In the Weaverville cement plant case, the citizens group is using as a rallying cry the fear of fatal collisions between cement trucks and school buses. Two elementary schools are near the proposed Flat Creek site for the plant. The company's lawsuit claims that an illustration on the opposition's website of a concrete truck apparently about to strike a school bus is libelous because "No [company] cement truck has ever collided with a stopped school bus." In response, the leader of the opposition said it is "preposterous" to suggest that anyone would think the image depicts an event that has actually occurred, particularly since the company has not begun operation.
Think of this: a citizens group wants to protest a proposed new nuclear power plant in their neighborhood and raises the alarm about possible Three-Mile-Island-style melt-downs. The nuclear power corp. sues the citizens for libel because they have never had a melt-down.

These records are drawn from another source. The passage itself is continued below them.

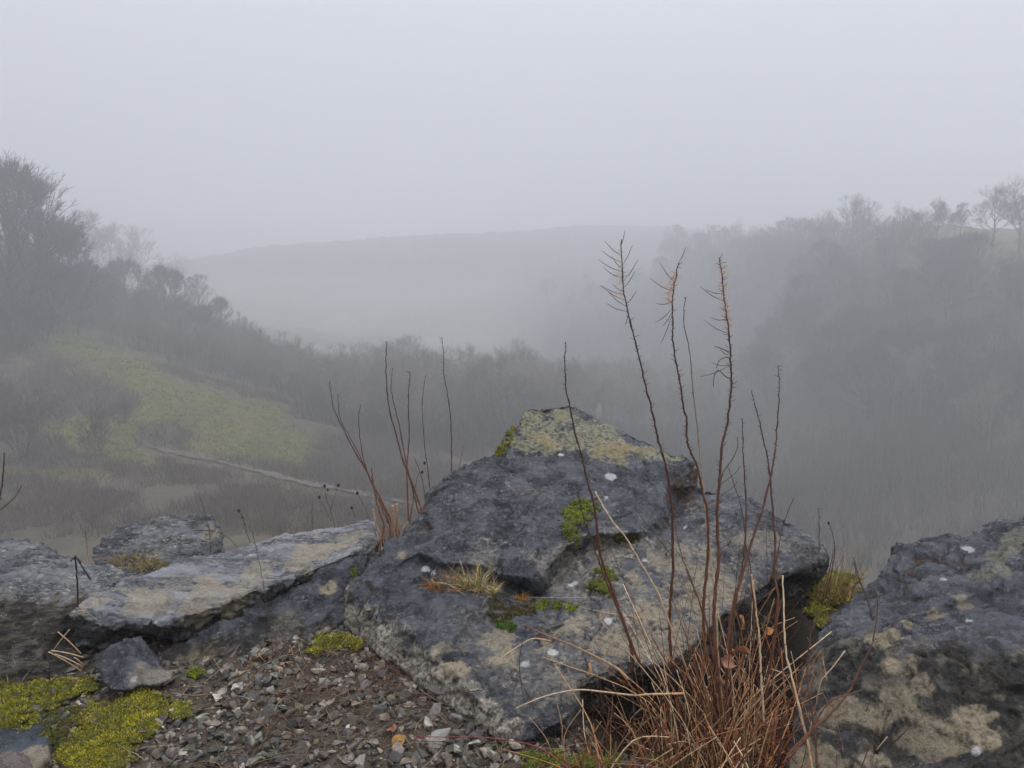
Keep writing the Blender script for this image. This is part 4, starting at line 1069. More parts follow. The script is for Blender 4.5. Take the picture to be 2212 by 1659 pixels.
stem('green tinged sprig at the upper edge of the long slab', [(676,1085),(674,1110),(676,1150)], 3.6, 3.6, 0.0008, 0.0016, (0.08, 0.09, 0.04), BRN, (0.1, 0.012, 0.014))
stem('beaded stalk bending away over the layered boulder side', [(516,1104),(524,1120),(533,1150),(541,1175),(545,1200)], 3.6, 3.5, 0.0009, 0.0014, DARK, DARK, heads=[(516,1103,3.2),(524,1118,2.4),(529,1133,2.2)])
stem('thin grass stalk arching in front of the layered boulder', [(432,1075),(444,1110),(452,1150),(455,1195)], 3.7, 3.6, 0.0008, 0.0014, DARK, DARK)
stem('long thin stalk rising over the long slab', [(546,1148),(554,1190),(565,1240),(572,1280),(580,1330),(588,1400),(592,1440)], 2.75, 2.72, 0.0008, 0.0013, DARK, BRN)
stem('dark forked twig standing at the corner of the long slab', [(163,1200),(165,1230),(167,1260),(168,1312)], 2.66, 2.68, 0.0026, 0.0024, DARK, DARK, branches=[([(163,1200),(180,1228),(196,1252)], 2.68), ([(152,1213),(163,1204),(175,1215)], 2.66)])
stem('orange brown sprig beside the dry grass clump', [(184,1147),(187,1170),(190,1200),(193,1215)], 3.4, 3.4, 0.0010, 0.0022, BRN, STR, (0.15, 0.02, 0.012))
stem('bare forked twig reaching in from the edge above the low dark boulder', [(9,978),(8,1010),(4,1050),(-2,1085),(-10,1120),(-16,1165)], 3.0, 3.1, 0.0016, 0.0030, DARK, RED, branches=[([(47,1048),(35,1070),(15,1090),(-8,1108)], 3.02), ([(6,1075),(0,1080),(-8,1092)], 3.02)])
stem('thin dark stalk in the shaded face of the low dark boulder', [(74,1300),(84,1335),(92,1370),(100,1405),(108,1445)], 2.45, 2.40, 0.0010, 0.0018, DARK, DARK)
stem('arching bramble shoot over the slab edge', [(342,1190),(365,1170),(400,1150),(450,1146),(490,1160),(512,1182)], 3.5, 3.5, 0.0010, 0.0012, DARK, BRN)

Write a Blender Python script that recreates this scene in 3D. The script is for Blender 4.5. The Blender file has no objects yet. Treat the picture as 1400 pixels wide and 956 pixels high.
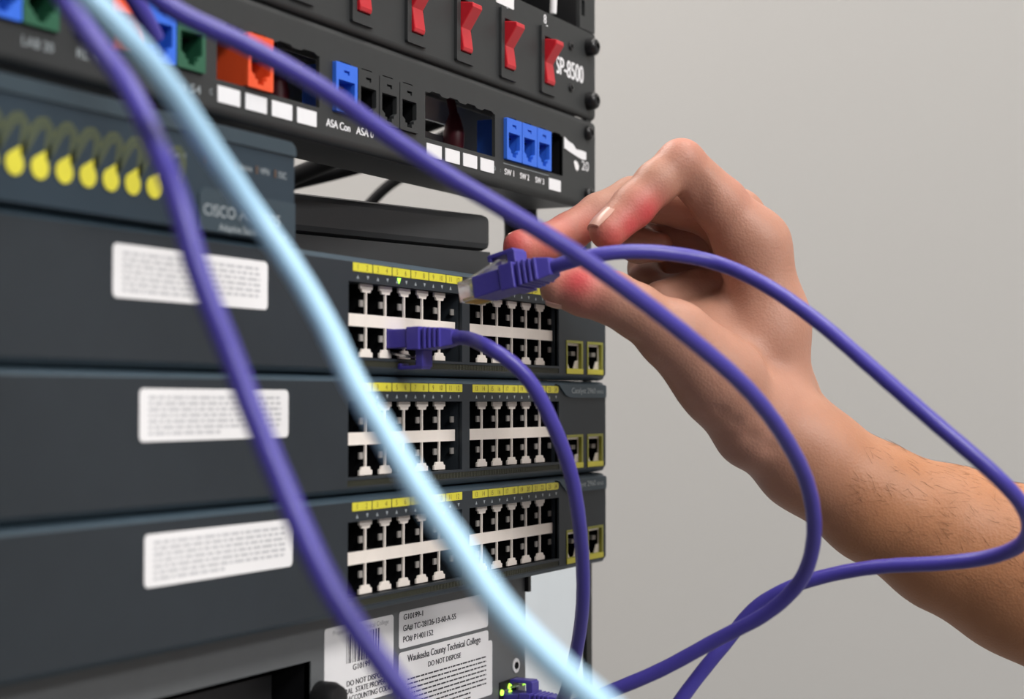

Preposterous indeed.
The other part of the libel suit out of Weaverville is aimed at the citizens' claim that the company is "owned by an individual with other out-of-state plants that have several environmental complaints against them," one Mark E. Turner. The company's answer is most notable for its weasel words: No "other ready-mix concrete plants owned by Turner, at the time of publication of the letter, have several environmental complaints raised against them," the lawsuit says.
The denial amounts to an admission. The lawsuit has no apparent merit. And the citizens will be squashed.